Modeling the average shortest path length in growth of word-adjacency networks
Andrzej Kulig, Stanislaw Drozdz, Jaroslaw Kwapien, Pawel Oswiecimka

TL;DR
This paper studies the growth and properties of word-adjacency networks in texts, revealing unique shortest path length behaviors and proposing an extended model that better captures these linguistic network characteristics.
Contribution
It introduces an extended network model incorporating local chain-like growth to accurately replicate empirical shortest path length asymptotics in linguistic networks.
Findings
Empirical networks show novel shortest path length dependence on network size.
Standard models fail to reproduce the observed asymptotics.

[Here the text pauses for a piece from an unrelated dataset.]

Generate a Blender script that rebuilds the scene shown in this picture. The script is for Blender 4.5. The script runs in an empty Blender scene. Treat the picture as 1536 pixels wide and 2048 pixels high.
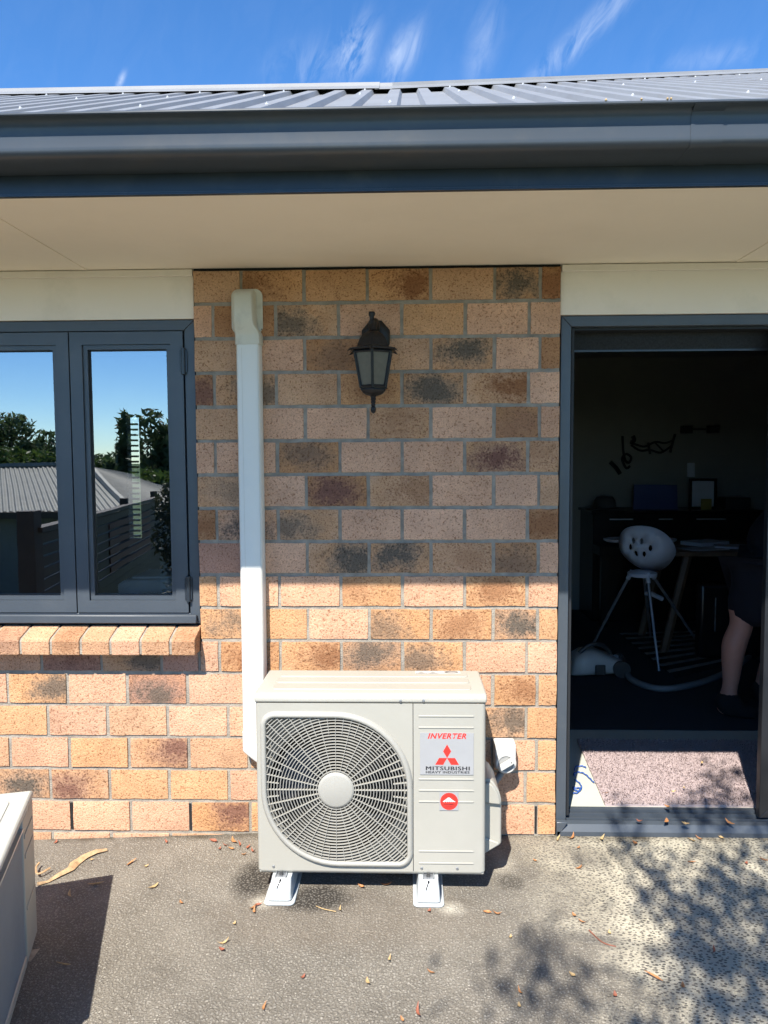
import bpy, bmesh, math, random
from mathutils import Vector, Matrix, Quaternion
from mathutils.geometry import intersect_point_line

random.seed(7)
sc = bpy.context.scene
COL = sc.collection

# ------------------------------------------------------------------ camera
CAM = Vector((0.8117, -2.9530, 1.4815))
YAW, PITCH, ROLL, FPX = 0.029940, -0.069117, -0.004960, 1537.9
def cam_axes():
    cy, sy, cp, sp = math.cos(YAW), math.sin(YAW), math.cos(PITCH), math.sin(PITCH)
    f = Vector((-sy*cp, cy*cp, sp)); r = Vector((cy, sy, 0)); u = r.cross(f)
    cr, sr = math.cos(ROLL), math.sin(ROLL)
    return cr*r + sr*u, -sr*r + cr*u, f
R_, U_, F_ = cam_axes()
cd = bpy.data.cameras.new('camera')
cam = bpy.data.objects.new('camera', cd); COL.objects.link(cam)
cd.sensor_fit = 'HORIZONTAL'; cd.sensor_width = 36.0; cd.lens = 36.0*FPX/1536.0
cd.clip_start = 0.05; cd.clip_end = 2000
cam.matrix_world = Matrix(((R_.x, U_.x, -F_.x, CAM.x), (R_.y, U_.y, -F_.y, CAM.y), (R_.z, U_.z, -F_.z, CAM.z), (0, 0, 0, 1)))
sc.camera = cam

# ------------------------------------------------------------------ sun, sky, exposure
TAZ, TEL = 0.306, 1.33                       # shadow runs +x 0.306 and down 1.33 for each metre of +y
SUNV = Vector((-TAZ, -1.0, TEL)).normalized()  # towards the sun
sd = bpy.data.lights.new('sun', 'SUN'); sd.energy = 5.0; sd.angle = math.radians(0.53); sd.color = (1.0, 0.95, 0.87)
sun = bpy.data.objects.new('sun', sd); COL.objects.link(sun)
sun.rotation_euler = (-SUNV).to_track_quat('-Z', 'Y').to_euler(); sun.location = (-3, -9, 12)
EL = math.asin(SUNV.z)
w = bpy.data.worlds.new('World'); sc.world = w; w.use_nodes = True
nt = w.node_tree; nt.nodes.clear()
def N(tree, t, **kw):
    n = tree.nodes.new(t)
    for k, v in kw.items(): setattr(n, k, v)
    return n
sky = N(nt, 'ShaderNodeTexSky', sky_type='NISHITA'); sky.sun_disc = False
sky.sun_elevation = EL
sky.sun_rotation = math.atan2(SUNV.x, SUNV.y)
sky.air_density = 1.0; sky.dust_density = 0.0; sky.ozone_density = 1.6; sky.altitude = 2200
tc = N(nt, 'ShaderNodeTexCoord')
def mth(op, x, y=None):
    m = N(nt, 'ShaderNodeMath', operation=op)
    for i, q in enumerate((x, y)):
        if q is None: continue
        if isinstance(q, (int, float)): m.inputs[i].default_value = q
        else: nt.links.new(q, m.inputs[i])
    return m.outputs[0]
def sky_dot(vec):
    d = N(nt, 'ShaderNodeVectorMath', operation='DOT_PRODUCT'); nt.links.new(tc.outputs['Generated'], d.inputs[0]); d.inputs[1].default_value = vec; return d.outputs['Value']
def px_dir(x, y): return (R_*((x-768)/FPX) + U_*((1024-y)/FPX) + F_).normalized()
# thin cirrus: one stretched noise, gathered into a few streaks on the dome with a faint veil elsewhere
fall = None
for (p0, p1, su, sv, amp) in [((690, 165), (730, 40), .030, .017, .62), ((775, 160), (835, 55), .028, .013, .58), ((950, 150), (985, 20), .040, .015, .2), ((1080, 155), (1245, -10), .075, .011, .5),
                              ((560, 150), (700, 100), .05, .022, .22), ((235, 175), (246, 150), .010, .003, .5), ((1330, 130), (1536, 100), .06, .012, .15)]:
    a, b = px_dir(*p0), px_dir(*p1); n = ((a+b)/2).normalized(); al = b-a; al = (al-n*al.dot(n)).normalized(); bl = n.cross(al)
    du = mth('MULTIPLY', sky_dot(al), 1/su); dv = mth('MULTIPLY', sky_dot(bl), 1/sv)
    g_ = mth('POWER', 2.718, mth('MULTIPLY', mth('ADD', mth('MULTIPLY', du, du), mth('MULTIPLY', dv, dv)), -1.0))
    g_ = mth('MULTIPLY', mth('MULTIPLY', g_, mth('GREATER_THAN', sky_dot(n), 0.0)), amp)
    fall = g_ if fall is None else mth('MAXIMUM', fall, g_)
fall = mth('MAXIMUM', fall, .015)
sn = (px_dir(1080, 155)+px_dir(830, 55)).normalized(); sa = (px_dir(1130, 20)-px_dir(1060, 160)); sa = (sa-sn*sa.dot(sn)).normalized(); sb = sn.cross(sa)
cbx = N(nt, 'ShaderNodeCombineXYZ'); nt.links.new(mth('MULTIPLY', sky_dot(sa), .42), cbx.inputs[0]); nt.links.new(sky_dot(sb), cbx.inputs[1]); nt.links.new(sky_dot(sn), cbx.inputs[2])
no = N(nt, 'ShaderNodeTexNoise'); no.inputs['Scale'].default_value = 36; no.inputs['Detail'].default_value = 5; no.inputs['Roughness'].default_value = 0.62; no.inputs['Distortion'].default_value = 0.7
nt.links.new(cbx.outputs[0], no.inputs['Vector'])
mr = N(nt, 'ShaderNodeMapRange'); mr.inputs['From Min'].default_value = .40; mr.inputs['From Max'].default_value = .70
nt.links.new(no.outputs['Fac'], mr.inputs['Value'])
acc = mth('MULTIPLY', fall, mr.outputs[0])
mx = N(nt, 'ShaderNodeMix', data_type='RGBA'); nt.links.new(acc, mx.inputs['Factor'])
hs = N(nt, 'ShaderNodeHueSaturation'); hs.inputs['Saturation'].default_value = 1.22; hs.inputs['Value'].default_value = 1.75
nt.links.new(sky.outputs[0], hs.inputs['Color'])
wb = N(nt, 'ShaderNodeMix', data_type='RGBA', blend_type='MULTIPLY'); wb.inputs['Factor'].default_value = 1; nt.links.new(hs.outputs[0], wb.inputs['A']); wb.inputs['B'].default_value = (.78, .925, 1.03, 1)
nt.links.new(wb.outputs['Result'], mx.inputs['A']); mx.inputs['B'].default_value = (7.5, 8.2, 9.2, 1)
bg = N(nt, 'ShaderNodeBackground'); bg.inputs['Strength'].default_value = 0.074
nt.links.new(mx.outputs['Result'], bg.inputs['Color'])
wo = N(nt, 'ShaderNodeOutputWorld'); nt.links.new(bg.outputs[0], wo.inputs['Surface'])
vs = sc.view_settings; vs.view_transform = 'Standard'; vs.look = 'None'; vs.gamma = 1.0; vs.exposure = 1.0; vs.use_curve_mapping = False
sc.cycles.use_denoising = True
sc.cycles.max_bounces = 6; sc.cycles.diffuse_bounces = 3; sc.cycles.glossy_bounces = 3; sc.cycles.use_adaptive_sampling = True; sc.cycles.adaptive_threshold = 0.02; sc.cycles.transparent_max_bounces = 8
sc.cycles.caustics_reflective = False; sc.cycles.caustics_refractive = False

# ------------------------------------------------------------------ geometry helpers
def on_y(px, py, Y):
    d = R_*((px-768)/FPX) + U_*((1024-py)/FPX) + F_
    return CAM + d*((Y-CAM.y)/d.y)
def on_z(px, py, Z):
    d = R_*((px-768)/FPX) + U_*((1024-py)/FPX) + F_
    return CAM + d*((Z-CAM.z)/d.z)

def origin_of(o):
    v = Vector((0, 0, 0))
    while o is not None: v = v + o.location; o = o.parent
    return v
class MB:
    def __init__(s): s.v = []; s.f = []
    def add(s, vs, fs):
        b = len(s.v); s.v += [tuple(p) for p in vs]; s.f += [tuple(b+i for i in q) for q in fs]; return s
    def box(s, x0, x1, y0, y1, z0, z1):
        return s.add([(x, y, z) for x in (x0, x1) for y in (y0, y1) for z in (z0, z1)],
                     [(0, 1, 3, 2), (4, 6, 7, 5), (0, 4, 5, 1), (2, 3, 7, 6), (0, 2, 6, 4), (1, 5, 7, 3)])
    def prism(s, poly, axis, a, b):
        n = len(poly)
        def P(p, t): return {'y': (p[0], t, p[1]), 'x': (t, p[0], p[1]), 'z': (p[0], p[1], t)}[axis]
        return s.add([P(p, a) for p in poly]+[P(p, b) for p in poly],
                     [tuple(range(n)), tuple(range(2*n-1, n-1, -1))]+[(i, (i+1) % n, n+(i+1) % n, n+i) for i in range(n)])
    def loft(s, rings, cap0=True, cap1=True, closed=True):
        n = len(rings[0]); vs = [p for r in rings for p in r]; fs = []
        for k in range(len(rings)-1):
            for i in range(n if closed else n-1):
                j = (i+1) % n; fs.append((k*n+i, k*n+j, (k+1)*n+j, (k+1)*n+i))
        if cap0: fs.append(tuple(range(n-1, -1, -1)))
        if cap1: fs.append(tuple((len(rings)-1)*n+i for i in range(n)))
        return s.add(vs, fs)
    def tube(s, pts, r, n=8, close=False):
        pts = [Vector(p) for p in pts]; rings = []
        up = Vector((0, 0, 1)); prev = None
        rr = r if isinstance(r, (list, tuple)) else [r]*len(pts)
        for i, p in enumerate(pts):
            t = (pts[min(i+1, len(pts)-1)] - pts[max(i-1, 0)]).normalized()
            if prev is None:
                a = t.cross(up) if abs(t.dot(up)) < .95 else t.cross(Vector((1, 0, 0)))
            else: a = prev - t*prev.dot(t)
            a.normalize(); prev = a; b = t.cross(a)
            rings.append([p + (a*math.cos(2*math.pi*k/n)+b*math.sin(2*math.pi*k/n))*rr[i] for k in range(n)])
        return s.loft(rings)
    def lathe(s, prof, n=24, c=(0, 0, 0), axis='z', ph=0):
        rings = []
        for r, h in prof:
            ring = []
            for k in range(n):
                a = 2*math.pi*k/n+ph; x, y = r*math.cos(a), r*math.sin(a)
                ring.append({'z': (c[0]+x, c[1]+y, c[2]+h), 'y': (c[0]+x, c[1]+h, c[2]+y), 'x': (c[0]+h, c[1]+x, c[2]+y)}[axis])
            rings.append(ring)
        return s.loft(rings)
    def quad(s, a, b, c, d): return s.add([a, b, c, d], [(0, 1, 2, 3)])
    def mesh(s, name, origin=Vector((0, 0, 0)), smooth=None, recalc=True):
        me = bpy.data.meshes.new(name)
        me.from_pydata([tuple(Vector(p)-origin) for p in s.v], [], s.f)
        if recalc:
            bm = bmesh.new(); bm.from_mesh(me); bmesh.ops.recalc_face_normals(bm, faces=bm.faces); bm.to_mesh(me); bm.free()
        if smooth is not None:
            me.polygons.foreach_set('use_smooth', [True]*len(me.polygons)); me.set_sharp_from_angle(angle=math.radians(smooth))
        me.update(); return me
    def build(s, name, mat, parent=None, smooth=None, bevel=None, seg=2, recalc=True):
        o = parent; org = origin_of(parent) if parent is not None else Vector((0, 0, 0))
        me = s.mesh(name, org, smooth, recalc)
        if mat is not None:
            for m in (mat if isinstance(mat, list) else [mat]): me.materials.append(m)
        ob = bpy.data.objects.new(name, me); COL.objects.link(ob)
        if parent is not None: ob.parent = parent
        if bevel:
            b = ob.modifiers.new('bevel', 'BEVEL'); b.width = bevel; b.segments = seg; b.limit_method = 'ANGLE'; b.angle_limit = math.radians(35)
            me.polygons.foreach_set('use_smooth', [True]*len(me.polygons)); me.set_sharp_from_angle(angle=math.radians(60))
        return ob
def box(name, mat, parent, x0, x1, y0, y1, z0, z1, bevel=None, seg=2):
    return MB().box(x0, x1, y0, y1, z0, z1).build(name, mat, parent, bevel=bevel, seg=seg)
def tag(o, label=None, cat=None, group=None, kind=None):
    for k, v in (('label', label), ('category', cat), ('group', group), ('kind', kind)):
        if v: o[k] = v
    return o
def thing(name, loc, label, cat, group=None):
    o = bpy.data.objects.new(name, None); COL.objects.link(o); o.location = loc; o.empty_display_size = .05
    return tag(o, label, cat, group)
def fill_mesh(loops, name, mat, parent, to3d, smooth=None, sub=0):
    """flat polygon with holes: loops of 2D points, mapped by to3d(u, v)"""
    bm = bmesh.new(); edges = []
    for lp in loops:
        vs = [bm.verts.new((p[0], p[1], 0)) for p in lp]
        for i in range(len(vs)): edges.append(bm.edges.new((vs[i], vs[(i+1) % len(vs)])))
    bmesh.ops.triangle_fill(bm, use_beauty=True, use_dissolve=False, edges=edges)
    for _ in range(sub): bmesh.ops.subdivide_edges(bm, edges=bm.edges[:], cuts=1, use_grid_fill=True)
    org = origin_of(parent) if parent is not None else Vector((0, 0, 0))
    for v in bm.verts: v.co = Vector(to3d(v.co.x, v.co.y)) - org
    bmesh.ops.recalc_face_normals(bm, faces=bm.faces)
    me = bpy.data.meshes.new(name); bm.to_mesh(me); bm.free()
    if smooth is not None:
        me.polygons.foreach_set('use_smooth', [True]*len(me.polygons)); me.set_sharp_from_angle(angle=math.radians(smooth))
    me.materials.append(mat); ob = bpy.data.objects.new(name, me); COL.objects.link(ob)
    if parent is not None: ob.parent = parent
    return ob
def text_mesh(name, s, mat, parent, x0, x1, z0, z1, y, shear=0.0, bold=0.0, space=1.0, fat=0.0):
    cu = bpy.data.curves.new('lettering', 'FONT'); cu.body = s; cu.shear = shear; cu.offset = bold; cu.resolution_u = 3; cu.space_character = space
    to = bpy.data.objects.new('lettering_source', cu); COL.objects.link(to)
    dg = bpy.context.evaluated_depsgraph_get(); me = bpy.data.meshes.new_from_object(to.evaluated_get(dg))
    bpy.data.objects.remove(to); bpy.data.curves.remove(cu)
    xs = [v.co.x for v in me.vertices]; ys = [v.co.y for v in me.vertices]
    ax, bx, ay, by = min(xs), max(xs), min(ys), max(ys); org = origin_of(parent)
    for v in me.vertices:
        X = x0+(v.co.x-ax)/(bx-ax)*(x1-x0); Z = z0+(v.co.y-ay)/(by-ay)*(z1-z0)
        v.co = Vector((X, y, Z))-org
    if fat:      # heavier strokes: the same glyphs repeated a hair to the right
        bm_ = bmesh.new(); bm_.from_mesh(me); k_ = 0
        for st_ in (.5, 1.0):
            k_ += 1; r_ = bmesh.ops.duplicate(bm_, geom=[f for f in bm_.faces if f.index >= 0][:len(me.polygons)])
            for v in [g_ for g_ in r_['geom'] if isinstance(g_, bmesh.types.BMVert)]: v.co.x += fat*st_; v.co.y -= .0001*k_
        bm_.to_mesh(me); bm_.free()
    me.materials.clear(); me.materials.append(mat); me.name = name
    ob = bpy.data.objects.new(name, me); COL.objects.link(ob); ob.parent = parent
    return ob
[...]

The extended model with local linear growth matches empirical results.
Abstract
We investigate properties of evolving linguistic networks defined by the word-adjacency relation. Such networks belong to the category of networks with accelerated growth but their shortest path length appears to reveal the network size dependence of different functional form than the ones known so far. We thus compare the networks created from literary texts with their artificial substitutes based on different variants of the Dorogovtsev-Mendes model and observe that none of them is able to properly simulate the novel asymptotics of the shortest path length. Then, we identify the local chain-like linear growth induced by grammar and style as a missing element in this model and extend it by incorporating such effects. It is in this way that a satisfactory agreement with the empirical result is obtained.